Investigation of Tyre Recycling Possibilities with Cracking Process

2017 
The field of vehicle tyres is a key pillar to the Vehicle Engineering BSc launched in September 2016 at the Faculty of Mechanical Engineering and Informatics of the University of Miskolc and the Tyre manufacturing postgraduate course in the technological specialisation on which work is in progress. Generating a yearly amount of several 100 millions of tyres as waste of the automotive industry is, almost 80% of them as passenger car tyres and 20% as truck tyres, whose management creates a huge load to bear on society. These days a relevant task of this field is to find a solution that is reducing environmental loads and sustainable to the solution.
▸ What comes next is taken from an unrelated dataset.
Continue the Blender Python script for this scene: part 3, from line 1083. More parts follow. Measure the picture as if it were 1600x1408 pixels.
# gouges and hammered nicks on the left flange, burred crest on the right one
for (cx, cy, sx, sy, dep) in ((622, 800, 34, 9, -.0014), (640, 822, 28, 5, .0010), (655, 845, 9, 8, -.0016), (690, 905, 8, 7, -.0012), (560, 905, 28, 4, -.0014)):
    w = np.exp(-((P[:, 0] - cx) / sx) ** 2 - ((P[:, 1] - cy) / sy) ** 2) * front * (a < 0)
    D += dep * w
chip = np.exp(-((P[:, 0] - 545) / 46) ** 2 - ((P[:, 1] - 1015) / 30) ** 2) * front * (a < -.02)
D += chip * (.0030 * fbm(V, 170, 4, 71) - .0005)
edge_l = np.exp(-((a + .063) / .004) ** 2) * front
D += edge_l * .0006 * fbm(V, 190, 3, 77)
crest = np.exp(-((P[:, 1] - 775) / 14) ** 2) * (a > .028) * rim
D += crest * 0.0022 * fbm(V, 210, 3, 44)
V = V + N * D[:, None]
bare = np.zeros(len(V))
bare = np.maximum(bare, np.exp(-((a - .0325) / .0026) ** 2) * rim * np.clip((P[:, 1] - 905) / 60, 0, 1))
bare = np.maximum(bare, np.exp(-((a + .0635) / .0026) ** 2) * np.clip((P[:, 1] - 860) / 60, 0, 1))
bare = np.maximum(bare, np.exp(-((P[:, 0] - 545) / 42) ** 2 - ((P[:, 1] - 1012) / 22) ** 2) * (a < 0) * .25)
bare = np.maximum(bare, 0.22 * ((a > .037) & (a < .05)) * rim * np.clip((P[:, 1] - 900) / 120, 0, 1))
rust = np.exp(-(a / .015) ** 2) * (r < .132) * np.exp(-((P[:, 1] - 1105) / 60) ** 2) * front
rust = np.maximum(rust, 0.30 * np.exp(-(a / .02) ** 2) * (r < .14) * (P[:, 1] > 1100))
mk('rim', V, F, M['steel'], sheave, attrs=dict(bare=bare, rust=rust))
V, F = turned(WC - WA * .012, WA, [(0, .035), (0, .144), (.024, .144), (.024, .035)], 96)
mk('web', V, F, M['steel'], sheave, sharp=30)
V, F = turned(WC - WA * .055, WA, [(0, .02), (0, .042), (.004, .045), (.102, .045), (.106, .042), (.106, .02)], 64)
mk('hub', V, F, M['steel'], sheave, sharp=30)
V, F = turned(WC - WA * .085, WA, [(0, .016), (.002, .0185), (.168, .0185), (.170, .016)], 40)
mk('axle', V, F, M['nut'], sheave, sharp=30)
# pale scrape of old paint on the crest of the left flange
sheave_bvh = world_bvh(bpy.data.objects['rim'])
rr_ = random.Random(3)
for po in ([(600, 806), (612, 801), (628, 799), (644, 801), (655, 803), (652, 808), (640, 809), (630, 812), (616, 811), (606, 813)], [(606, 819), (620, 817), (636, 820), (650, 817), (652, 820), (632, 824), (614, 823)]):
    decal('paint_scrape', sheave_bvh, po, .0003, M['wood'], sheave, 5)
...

Vehicle tyres contain many organic and inorganic compounds: natural and artificial caoutchoucs (NR, SBR, BR, IIR, EPDM), silica, zinc oxide, sulphur, steel and artificial fibres, anti-ageing agents, carbon black etc. whose production requires a significant use of fossil energy carriers. There are several ways of recycling tyres lost their original function: incineration, recycling in its material (rubber-based pavements, roads, sporting grounds) or chemical conversion (energy carrier, chemical raw material), respectively. These days cracking in combined material flow embodies one of the main research directions of chemical conversion. The bottom line is that several raw materials are decomposed in parallel during catalyst-assisted thermal cracking: blends of different ratios of biomass, plastics, rubber tyre. This publication presents options of chemical conversion and its optimisable parameters. We investigated thermo-catalytic thermal cracking (cracking) of rubber and polystyrene waste producing thereby valuable petrol- and gas oil-type hydrocarbon products.